2014 Listen Learn

Accelerate Learning Inc: STEMscopes

2014 Winner for Listen & Learn Award
About Listen & Learn Award

Responds quickly to reported problems, employs a successful feedback mechanism for users and incorporates pilots and user feedback in product or initiative development.

Provide an overview of the project, practice or product that your video represents, and how your work encompasses the principles and ideals of the award that you're applying for.

Accelerate Learning Inc employs four key practices designed to help solicit and integrate teacher and administrator feedback. The first and most core practice is that we work with science teachers, specialists, and curriculum coaches to write all of the lessons in all of our curricula.

Our second practice is to get curriculum into the hands of current teachers and gather their feedback. For example, we piloted our K-12 NGSS units in each of the NGSS adopting states. We also are working closely with PreK teachers in Waco ISD this year to pilot our PreK professional development and Early Explorer curriculum. This pilot includes 51 teachers, whom we are interviewing and observing to gather data for the development team; in fact, lessons we’ve learned in the pilot already have been incorporated into the curriculum and training sessions.

Our third practice is to make it easy for users to provide feedback on an ongoing basis through an embedded feedback button. We receive an average 250 per week, respond within 24 hours, and log all of the feedback. Teachers also can talk to a real person, right away, and an average of 400 do call us every week. Users often hang up the phone with a solution to their problem, or receive a solution or answer within 24 hours.

Our fourth practice includes working with researchers at Rice University to understand how teachers use and want to use our resources. For example, the Rice University research team won a National Science Foundation grant this past summer to gather teacher feedback that will help us improve the teacher dashboard. Participating teachers are the linchpin to the entire effort—providing initial feedback, and then testing the feasibility and usability of any changes made to the teacher dashboard.

Explain the long-lasting impact of what you've presented in this video, and provide any qualitative or quantitative data that supports this impact.

There are two key ways to measure the impact of the work we do listening to and learning from our teachers and administrators. One measure is the incredible growth we’ve had: in four years, STEMscopes went from a resource used primarily by elementary school science teachers in the Houston, Texas area, to a comprehensive PreK-12 science curriculum utilized by over 60,000 teachers and 1.5 million students all over the country. This growth only was possible because we worked with teachers to build a digital tool that meets their daily planning, instructional, and assessment needs.

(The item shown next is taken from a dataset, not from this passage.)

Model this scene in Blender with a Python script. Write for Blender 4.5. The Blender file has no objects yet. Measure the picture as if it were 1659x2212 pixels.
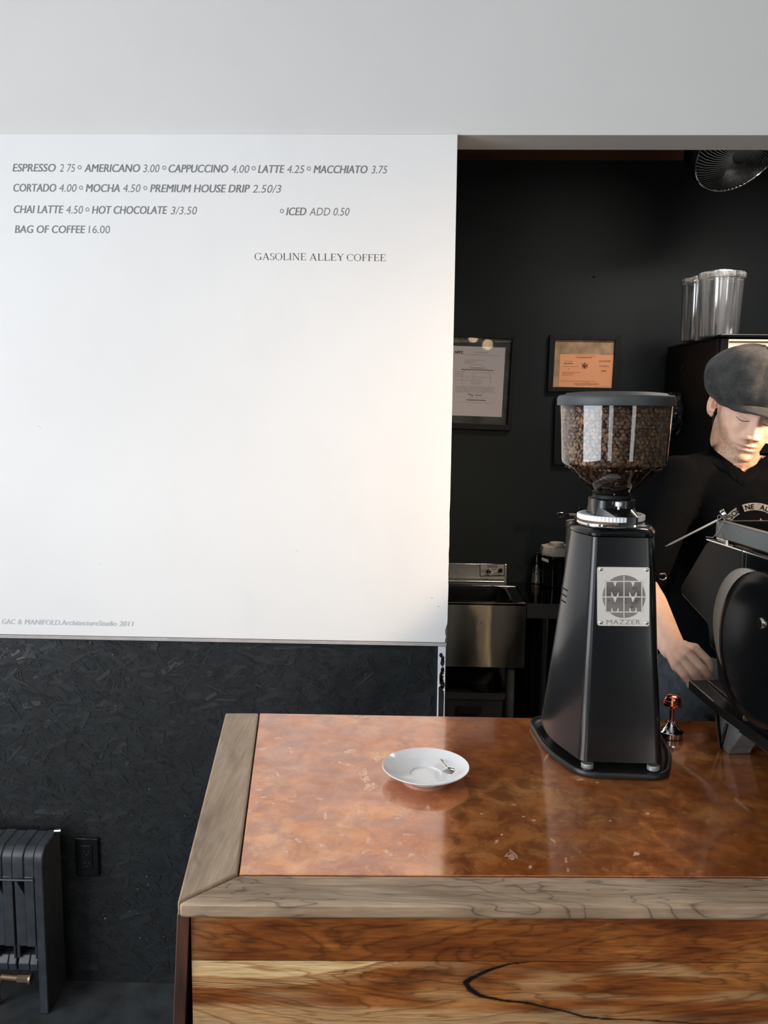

Another and more important measure is that students whose teachers use the STEMscopes curriculum to teach science perform better on state science assessments than their comparable peers in classrooms that use other resources. Working with Rice University researchers, we’ve learned, for example, that across 634 public school districts in Texas, 5th graders in districts that had adopted STEMscopes outperformed their peers in districts without STEMscopes with passing rates that were, on average, 3.8 points higher. What’s more, across these 634 districts, STEMscopes particularly helped low income students, African American students, Latino students, and English language learners achieve higher district-level pass rates when compared to districts using other resources to teach science. More recently, the Rice University research team produced similar findings for 8th grade science students across more than 1,000 school districts in Texas during the 2013-2014 school year. Finally, the researchers also have uncovered positive findings at the student level, controlling for demographic differences in quasi-experimental settings.

We’re very happy that each year, more and more teachers look to us to help them plan and teach science, but we’re really excited that their hard work and our support is resulting in more science learning.